— Start of Collected material —

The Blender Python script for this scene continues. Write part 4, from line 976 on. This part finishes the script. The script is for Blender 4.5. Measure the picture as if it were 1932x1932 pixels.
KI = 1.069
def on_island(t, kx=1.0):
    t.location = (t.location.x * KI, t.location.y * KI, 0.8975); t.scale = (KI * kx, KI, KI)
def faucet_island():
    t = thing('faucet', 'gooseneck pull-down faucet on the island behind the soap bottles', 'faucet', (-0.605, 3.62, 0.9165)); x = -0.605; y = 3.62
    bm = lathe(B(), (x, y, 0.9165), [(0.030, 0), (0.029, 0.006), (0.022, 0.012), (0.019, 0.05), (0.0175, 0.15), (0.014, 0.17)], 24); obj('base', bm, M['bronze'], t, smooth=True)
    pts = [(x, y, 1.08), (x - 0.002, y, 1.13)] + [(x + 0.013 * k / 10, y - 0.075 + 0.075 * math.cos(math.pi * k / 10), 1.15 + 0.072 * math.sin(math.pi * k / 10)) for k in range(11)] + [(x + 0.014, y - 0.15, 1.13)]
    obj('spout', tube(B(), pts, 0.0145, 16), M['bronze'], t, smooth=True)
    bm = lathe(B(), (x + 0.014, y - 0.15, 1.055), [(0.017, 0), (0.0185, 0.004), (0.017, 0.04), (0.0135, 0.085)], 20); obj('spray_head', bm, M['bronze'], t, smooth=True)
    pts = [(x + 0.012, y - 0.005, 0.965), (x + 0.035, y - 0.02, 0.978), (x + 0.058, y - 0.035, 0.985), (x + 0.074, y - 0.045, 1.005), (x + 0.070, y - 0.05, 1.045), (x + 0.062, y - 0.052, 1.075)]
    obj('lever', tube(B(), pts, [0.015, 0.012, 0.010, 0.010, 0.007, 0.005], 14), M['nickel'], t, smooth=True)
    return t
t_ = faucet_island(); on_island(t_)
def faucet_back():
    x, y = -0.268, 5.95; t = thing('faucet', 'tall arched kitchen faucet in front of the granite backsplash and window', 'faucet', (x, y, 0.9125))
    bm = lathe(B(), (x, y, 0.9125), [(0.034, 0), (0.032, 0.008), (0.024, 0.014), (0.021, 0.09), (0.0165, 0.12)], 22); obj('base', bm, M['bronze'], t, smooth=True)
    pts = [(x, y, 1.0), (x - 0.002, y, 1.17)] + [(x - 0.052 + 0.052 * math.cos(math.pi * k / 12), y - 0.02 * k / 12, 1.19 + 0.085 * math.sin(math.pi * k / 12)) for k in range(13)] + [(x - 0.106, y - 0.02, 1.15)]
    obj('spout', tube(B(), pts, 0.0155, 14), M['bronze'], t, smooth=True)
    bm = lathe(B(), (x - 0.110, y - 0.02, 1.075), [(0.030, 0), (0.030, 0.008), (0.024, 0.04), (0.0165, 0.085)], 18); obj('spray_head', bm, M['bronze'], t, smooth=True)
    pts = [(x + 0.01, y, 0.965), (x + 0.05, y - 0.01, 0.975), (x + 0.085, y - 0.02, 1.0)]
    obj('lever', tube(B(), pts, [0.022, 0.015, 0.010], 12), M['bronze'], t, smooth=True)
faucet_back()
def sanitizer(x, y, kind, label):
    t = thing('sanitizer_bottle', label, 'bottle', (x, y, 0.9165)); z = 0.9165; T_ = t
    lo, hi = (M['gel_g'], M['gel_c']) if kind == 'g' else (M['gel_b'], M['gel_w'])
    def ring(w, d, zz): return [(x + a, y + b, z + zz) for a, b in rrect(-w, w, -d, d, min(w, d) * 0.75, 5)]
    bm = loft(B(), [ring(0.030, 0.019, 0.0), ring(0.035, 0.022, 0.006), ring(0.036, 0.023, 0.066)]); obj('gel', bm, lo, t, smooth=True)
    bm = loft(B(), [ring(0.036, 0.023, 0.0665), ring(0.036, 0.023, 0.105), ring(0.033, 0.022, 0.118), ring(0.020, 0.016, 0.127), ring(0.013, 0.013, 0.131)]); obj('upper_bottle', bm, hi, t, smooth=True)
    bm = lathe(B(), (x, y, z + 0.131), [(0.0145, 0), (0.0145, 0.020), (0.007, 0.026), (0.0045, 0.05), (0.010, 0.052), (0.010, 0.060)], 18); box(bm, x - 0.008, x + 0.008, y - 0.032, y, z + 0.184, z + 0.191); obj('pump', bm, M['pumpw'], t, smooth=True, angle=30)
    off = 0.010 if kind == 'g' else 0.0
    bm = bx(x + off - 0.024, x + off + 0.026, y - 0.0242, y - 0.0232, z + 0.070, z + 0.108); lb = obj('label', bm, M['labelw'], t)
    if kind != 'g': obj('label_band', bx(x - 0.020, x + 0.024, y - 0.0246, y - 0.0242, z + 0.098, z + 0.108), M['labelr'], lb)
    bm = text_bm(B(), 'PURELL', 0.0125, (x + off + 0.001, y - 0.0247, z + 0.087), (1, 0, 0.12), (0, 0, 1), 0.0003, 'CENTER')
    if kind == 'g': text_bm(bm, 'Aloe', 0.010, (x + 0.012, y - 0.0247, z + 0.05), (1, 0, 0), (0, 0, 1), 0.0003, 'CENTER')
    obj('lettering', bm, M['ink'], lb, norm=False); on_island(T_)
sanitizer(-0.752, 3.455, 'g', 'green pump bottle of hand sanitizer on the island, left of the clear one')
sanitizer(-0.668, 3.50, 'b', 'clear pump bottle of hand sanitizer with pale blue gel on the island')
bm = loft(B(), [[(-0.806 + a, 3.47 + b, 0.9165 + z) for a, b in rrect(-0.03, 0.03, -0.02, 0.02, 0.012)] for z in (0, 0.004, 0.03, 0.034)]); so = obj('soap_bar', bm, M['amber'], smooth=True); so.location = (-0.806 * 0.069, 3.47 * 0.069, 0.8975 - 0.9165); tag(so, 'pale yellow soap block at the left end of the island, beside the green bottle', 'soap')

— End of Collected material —

• Work to complete:
Every line above should be retyped exactly as given.

• Answer to this problem:
The Blender Python script for this scene continues. Write part 4, from line 976 on. This part finishes the script. The script is for Blender 4.5. Measure the picture as if it were 1932x1932 pixels.
KI = 1.069
def on_island(t, kx=1.0):
    t.location = (t.location.x * KI, t.location.y * KI, 0.8975); t.scale = (KI * kx, KI, KI)
def faucet_island():
    t = thing('faucet', 'gooseneck pull-down faucet on the island behind the soap bottles', 'faucet', (-0.605, 3.62, 0.9165)); x = -0.605; y = 3.62
    bm = lathe(B(), (x, y, 0.9165), [(0.030, 0), (0.029, 0.006), (0.022, 0.012), (0.019, 0.05), (0.0175, 0.15), (0.014, 0.17)], 24); obj('base', bm, M['bronze'], t, smooth=True)
    pts = [(x, y, 1.08), (x - 0.002, y, 1.13)] + [(x + 0.013 * k / 10, y - 0.075 + 0.075 * math.cos(math.pi * k / 10), 1.15 + 0.072 * math.sin(math.pi * k / 10)) for k in range(11)] + [(x + 0.014, y - 0.15, 1.13)]
    obj('spout', tube(B(), pts, 0.0145, 16), M['bronze'], t, smooth=True)
    bm = lathe(B(), (x + 0.014, y - 0.15, 1.055), [(0.017, 0), (0.0185, 0.004), (0.017, 0.04), (0.0135, 0.085)], 20); obj('spray_head', bm, M['bronze'], t, smooth=True)
    pts = [(x + 0.012, y - 0.005, 0.965), (x + 0.035, y - 0.02, 0.978), (x + 0.058, y - 0.035, 0.985), (x + 0.074, y - 0.045, 1.005), (x + 0.070, y - 0.05, 1.045), (x + 0.062, y - 0.052, 1.075)]
    obj('lever', tube(B(), pts, [0.015, 0.012, 0.010, 0.010, 0.007, 0.005], 14), M['nickel'], t, smooth=True)
    return t
t_ = faucet_island(); on_island(t_)
def faucet_back():
    x, y = -0.268, 5.95; t = thing('faucet', 'tall arched kitchen faucet in front of the granite backsplash and window', 'faucet', (x, y, 0.9125))
    bm = lathe(B(), (x, y, 0.9125), [(0.034, 0), (0.032, 0.008), (0.024, 0.014), (0.021, 0.09), (0.0165, 0.12)], 22); obj('base', bm, M['bronze'], t, smooth=True)
    pts = [(x, y, 1.0), (x - 0.002, y, 1.17)] + [(x - 0.052 + 0.052 * math.cos(math.pi * k / 12), y - 0.02 * k / 12, 1.19 + 0.085 * math.sin(math.pi * k / 12)) for k in range(13)] + [(x - 0.106, y - 0.02, 1.15)]
    obj('spout', tube(B(), pts, 0.0155, 14), M['bronze'], t, smooth=True)
    bm = lathe(B(), (x - 0.110, y - 0.02, 1.075), [(0.030, 0), (0.030, 0.008), (0.024, 0.04), (0.0165, 0.085)], 18); obj('spray_head', bm, M['bronze'], t, smooth=True)
    pts = [(x + 0.01, y, 0.965), (x + 0.05, y - 0.01, 0.975), (x + 0.085, y - 0.02, 1.0)]
    obj('lever', tube(B(), pts, [0.022, 0.015, 0.010], 12), M['bronze'], t, smooth=True)
faucet_back()
def sanitizer(x, y, kind, label):
    t = thing('sanitizer_bottle', label, 'bottle', (x, y, 0.9165)); z = 0.9165; T_ = t
    lo, hi = (M['gel_g'], M['gel_c']) if kind == 'g' else (M['gel_b'], M['gel_w'])
    def ring(w, d, zz): return [(x + a, y + b, z + zz) for a, b in rrect(-w, w, -d, d, min(w, d) * 0.75, 5)]
    bm = loft(B(), [ring(0.030, 0.019, 0.0), ring(0.035, 0.022, 0.006), ring(0.036, 0.023, 0.066)]); obj('gel', bm, lo, t, smooth=True)
    bm = loft(B(), [ring(0.036, 0.023, 0.0665), ring(0.036, 0.023, 0.105), ring(0.033, 0.022, 0.118), ring(0.020, 0.016, 0.127), ring(0.013, 0.013, 0.131)]); obj('upper_bottle', bm, hi, t, smooth=True)
    bm = lathe(B(), (x, y, z + 0.131), [(0.0145, 0), (0.0145, 0.020), (0.007, 0.026), (0.0045, 0.05), (0.010, 0.052), (0.010, 0.060)], 18); box(bm, x - 0.008, x + 0.008, y - 0.032, y, z + 0.184, z + 0.191); obj('pump', bm, M['pumpw'], t, smooth=True, angle=30)
    off = 0.010 if kind == 'g' else 0.0
    bm = bx(x + off - 0.024, x + off + 0.026, y - 0.0242, y - 0.0232, z + 0.070, z + 0.108); lb = obj('label', bm, M['labelw'], t)
    if kind != 'g': obj('label_band', bx(x - 0.020, x + 0.024, y - 0.0246, y - 0.0242, z + 0.098, z + 0.108), M['labelr'], lb)
    bm = text_bm(B(), 'PURELL', 0.0125, (x + off + 0.001, y - 0.0247, z + 0.087), (1, 0, 0.12), (0, 0, 1), 0.0003, 'CENTER')
    if kind == 'g': text_bm(bm, 'Aloe', 0.010, (x + 0.012, y - 0.0247, z + 0.05), (1, 0, 0), (0, 0, 1), 0.0003, 'CENTER')
    obj('lettering', bm, M['ink'], lb, norm=False); on_island(T_)
sanitizer(-0.752, 3.455, 'g', 'green pump bottle of hand sanitizer on the island, left of the clear one')
sanitizer(-0.668, 3.50, 'b', 'clear pump bottle of hand sanitizer with pale blue gel on the island')
bm = loft(B(), [[(-0.806 + a, 3.47 + b, 0.9165 + z) for a, b in rrect(-0.03, 0.03, -0.02, 0.02, 0.012)] for z in (0, 0.004, 0.03, 0.034)]); so = obj('soap_bar', bm, M['amber'], smooth=True); so.location = (-0.806 * 0.069, 3.47 * 0.069, 0.8975 - 0.9165); tag(so, 'pale yellow soap block at the left end of the island, beside the green bottle', 'soap')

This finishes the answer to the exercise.